By comparison, the figure is 42% in the US, 33% in the European Union and 21% in South-East Asia.

“More than half the MENA region’s adult population does not contribute to the economy by working,” said a Gallup spokesman. “At 56%, this is the largest percentage of any region in the world.

“Politics and religion lead to many women not working, which reduces the number of those interested in working full time. Younger people have a challenge finding work and this has underscored a lot of the civil unrest.”

Youth unemployment is cited as one of the drivers behind the Arab Spring revolutions in many nations.

Figures from the International Monetary Federation reckon a third of men and women in Saudi Arabia are unemployed.

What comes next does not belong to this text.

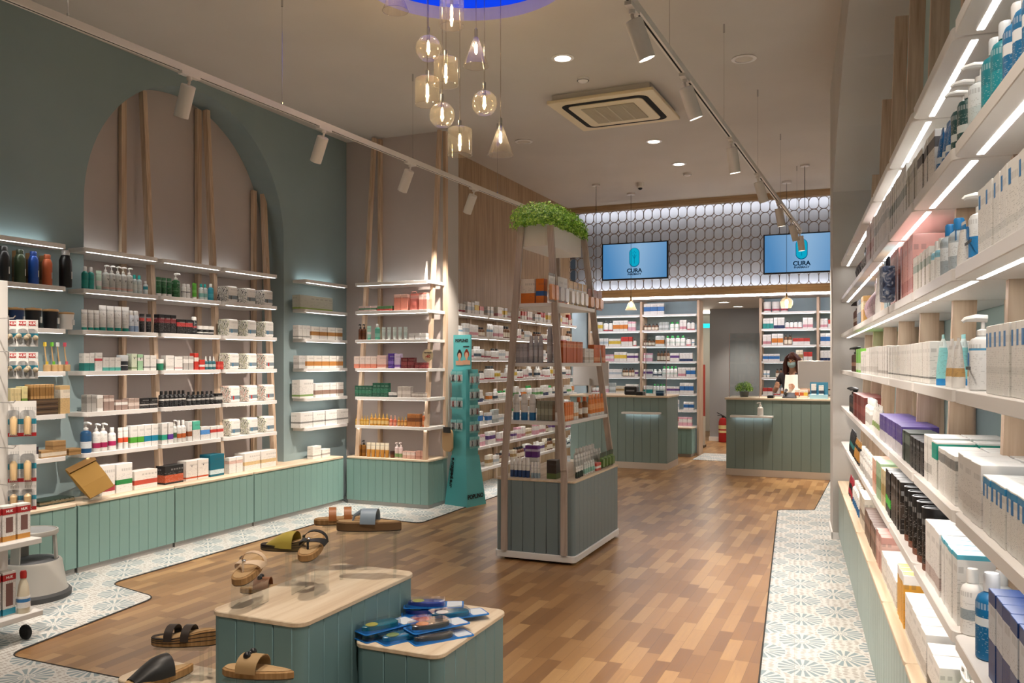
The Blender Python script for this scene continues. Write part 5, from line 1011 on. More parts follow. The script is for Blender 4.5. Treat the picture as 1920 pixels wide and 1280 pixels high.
wall('return wall unit', 7.555, {
 5: [('tiny pastel carton', 'box', 672, 706, 3, .055, ('#D9C0BC', '#5C8A6A', .3, .6)), ('tiny red and green carton', 'box', 707, 735, 4, .05, ('#B04A44', '#4E7A50', .4, 1)), ('coral gift pack', 'box', 738, 764, 2, .165, ('#D98A78', '#EBC0B2', .8, 1)), ('coral bottle pack', 'pouch', 765, 784, 1, .17, ('#D4766A', '#E3A093', .7, .9), '#D98A78'), ('coral tall carton', 'box', 785, 800, 2, .175, ('#DB8E80', '#F0CFC5', .6, .9))],
 4: [('amber pump bottle', 'pump', 670, 684, 2, .165, ('#6B3A18', '#5A2F12', .3, .6), '#1B1B1B'), ('pale green tube', 'tube', 684, 697, 1, .145, ('#A9D3C3', W, .3, .5), '#5FB39A'), ('green and white bottle', 'bottle', 698, 712, 1, .165, ('#5FB39A', '#8CCBB8', .2, .5), W), ('frosted white tube', 'tube', 713, 764, 5, .13, ('#CBD6D1', '#B9CBC5', .2, .5), '#DDE4E0'), ('low white packet', 'box', 766, 799, 3, .06, ('#DAD8D6', '#C0BDBB', .3, .6))],
 3: [('peach and white carton', 'box', 663, 705, 4, .125, ('#EAD9D0', '#E08C74', 0, .35)), ('pink carton', 'box', 706, 724, 1, .135, ('#E8C9BF', '#D98F80', .1, .3)), ('violet carton', 'box', 727, 738, 1, .155, ('#4A2A8A', '#7A5CB5', .3, .5, '#DDDDDD')), ('lilac white carton', 'box', 739, 750, 1, .15, ('#CFC0DA', '#8A5FB0', .1, .25)), ('maroon carton', 'box', 751, 776, 2, .11, ('#6A1F26', '#8A3A3E', .3, .6, '#D9B0A0')), ('low maroon jar carton', 'box', 777, 800, 3, .06, ('#742028', '#973C40', .3, .6, '#D9B0A0'))],
 2: [('dark green carton', 'box', 665, 697, 5, .115, ('#14503C', '#1F6A50', .3, .6, '#C9DDD0')), ('taller dark green carton', 'box', 698, 727, 4, .145, ('#14503C', '#1F6A50', .3, .6, '#C9DDD0')), ('low grey carton', 'box', 728, 744, 2, .05, ('#4A4D4C', '#C9C6C2', .4, 1)), ('stone grey carton', 'box', 745, 770, 3, .11, ('#B5ABA2', '#CFC7BF', .3, .6)), ('low stone jar carton', 'box', 771, 799, 4, .05, ('#A89D94', '#D5CDC5', .4, .8))],
 1: [('small amber oil bottle', 'drop', 665, 690, 5, .10, ('#C99A3A', '#DDB86A', .2, .6), '#B58A3A'), ('golden oil bottle', 'drop', 691, 727, 5, .125, ('#C48A2A', '#E0C080', .2, .6), '#C9A050'), ('coral oil bottle', 'drop', 728, 742, 2, .11, ('#CF6A4A', '#E39A80', .2, .5), '#C98A6A'), ('low amber bottle', 'drop', 743, 762, 3, .10, ('#B5762A', '#D9A860', .2, .6), '#A9853A'), ('copper carton', 'box', 763, 787, 3, .13, ('#B0703A', '#7A4520', .4, .7)), ('orange perfume bottle', 'bottle', 788, 800, 1, .155, ('#C4622A', '#DE9A6A', .2, .5), '#D9C9B9')],
 0: [('amber pump bottle', 'pump', 668, 684, 2, .17, ('#8A5A18', '#74480F', .3, .6), '#1B1B1B'), ('white and gold tube', 'tube', 685, 728, 5, .15, ('#E3D6BC', '#C48A3A', 0, .45), '#C48A3A'), ('brown low jar', 'jar', 729, 737, 1, .07, ('#5A3018', '#7A4520', .3, .6), '#3A1F12'), ('pink pump bottle', 'pump', 738, 753, 2, .165, ('#E0C9C6', '#7FA06A', .1, .4), '#E8D9D6'), ('small pink carton', 'box', 754, 778, 3, .075, ('#D9B0A0', '#F0DCD3', .5, .9)), ('rose nude carton', 'box', 779, 798, 2, .085, ('#D0A090', '#B98474', .2, .4))]}, kind='F', dflt=.06)
wall('far left bay', -5.275, {
 5: [('black flask', 'flask', 2, 25, 1, .235, ('#1A1B1C',), '#222222', {'w': .075}), ('olive green flask', 'flask', 33, 55, 1, .225, ('#3C4A33',), '#2F3A28', {'w': .072}), ('cobalt blue flask', 'flask', 59, 79, 1, .225, ('#1F4FA8',), '#1B3F8A', {'w': .066}), ('copper orange flask', 'flask', 85, 104, 1, .215, ('#C0623A',), '#A9542F', {'w': .066}), ('large black flask steel lid', 'flask', 119, 142, 1, .265, ('#141516',), '#B9B9B9', {'w': .085}),
     ('kraft flask sleeve', 'box', 16, 25, 1, .23, ('#A98356', '#7A5A36', .2, .8), None, {'back': .07, 'd': .06, 'w': .03}), ('kraft flask sleeve', 'box', 46, 56, 1, .225, ('#A98356', '#7A5A36', .2, .8), None, {'back': .07, 'd': .06, 'w': .03}), ('kraft flask sleeve', 'box', 71, 81, 1, .22, ('#A98356', '#7A5A36', .2, .8), None, {'back': .07, 'd': .06, 'w': .03}), ('kraft flask sleeve', 'box', 96, 107, 1, .215, ('#A98356', '#7A5A36', .2, .8), None, {'back': .07, 'd': .06, 'w': .03})],
 4: [('olive travel cup', 'cup', -4, 25, 1, .135, ('#3C4634',), '#B08A58'), ('navy travel cup', 'cup', 26, 55, 1, .135, ('#1F3A66',), '#B08A58'), ('black travel cup', 'cup', 58, 86, 1, .14, ('#1A1A1C',), '#B08A58'), ('black cup bamboo lid', 'cup', 92, 119, 1, .14, ('#1A1A1C',), '#B08A58'), ('white travel cup', 'cup', 120, 147, 1, .125, ('#E3E1DE',), '#B08A58')],
 3: [('beige wooden comb pack', 'pack', 62, 73, 1, .12, ('#C9A88A', '#8A5A3A', .3, .6), '#C9A27A')],
 2: [('cream and green carton', 'box', 20, 40, 3, .19, ('#C9B88A', '#8E9A4A', .0, .4)), ('lime label carton', 'box', 41, 53, 1, .20, ('#CFC48E', '#6A8A3A', .1, .6)), ('kraft soap carton', 'box', 58, 102, 8, .10, ('#B08A58', '#8A6638', .2, .8), None, {'dz': .111}), ('dark brown drawer carton', 'box', 54, 112, 1, .035, ('#4A3A2C', '#6A543E', .4, .7), None, {'d': .1}), ('middle dark brown carton', 'box', 54, 112, 1, .035, ('#44352A', '#6A543E', .4, .7), None, {'d': .1, 'dz': .037}), ('upper dark brown carton', 'box', 54, 112, 1, .035, ('#4E3D2E', '#6A543E', .4, .7), None, {'d': .1, 'dz': .074}), ('tan kraft paper bag', 'box', 113, 132, 1, .20, ('#C6A878', '#E0D6C4', .55, .85))],
 1: [('dark plum carton', 'box', 55, 74, 1, .085, ('#2E2733', '#E0DCD8', 0, .4)), ('flat kraft carton', 'box', 76, 127, 1, .05, ('#B08C5E', '#DDD0BC', .2, .7), None, {'d': .11}), ('small kraft carton', 'box', 129, 153, 1, .045, ('#A88456', '#8A6A40', .4, .7), None, {'d': .09}), ('kraft cube carton', 'box', 99, 125, 1, .06, ('#A9865A', '#8E6C44', .3, .5), None, {'dz': .051, 'd': .08})],
 0: [('black gadget carton', 'box', 42, 66, 1, .135, ('#1A1A1C', '#BDBDB8', .35, .5, '#DDDDDD'), None, {'d': .08}), ('flat dark green game box', 'box', 72, 142, 1, .035, ('#26352A', '#7A6A4A', .3, .7, '#DDDDDD'), None, {'d': .2})]}, dflt=.06)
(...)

Gallup argues that each nation in the region must act to tackle the problem.

Jobless challenge

“Each country has specific challenges in helping the jobless. Some rely on expat workers to provide cheap labour which means jobs that locals could fill are unavailable; others have highly educated young people whose qualifications do not match the jobs that are available or unskilled workers who need training so their skills match what employers need.”

Besides the violence in Egypt and Syria, Bahrain is another country that has been marred by civil unrest.

There, the government has reinstated fees to companies hiring expat workers, but cut them by 50% in a bid to help the recover from economic reverses.

The cut applies to small businesses with less than five workers, which comprise 78% of the total number of firms in the nation.

“The decision has been approved and is awaiting final consent,” said a government spokesman.

Businesses in Bahrain should pay a levy on employing expats, but the government has waived the tax since April 2011.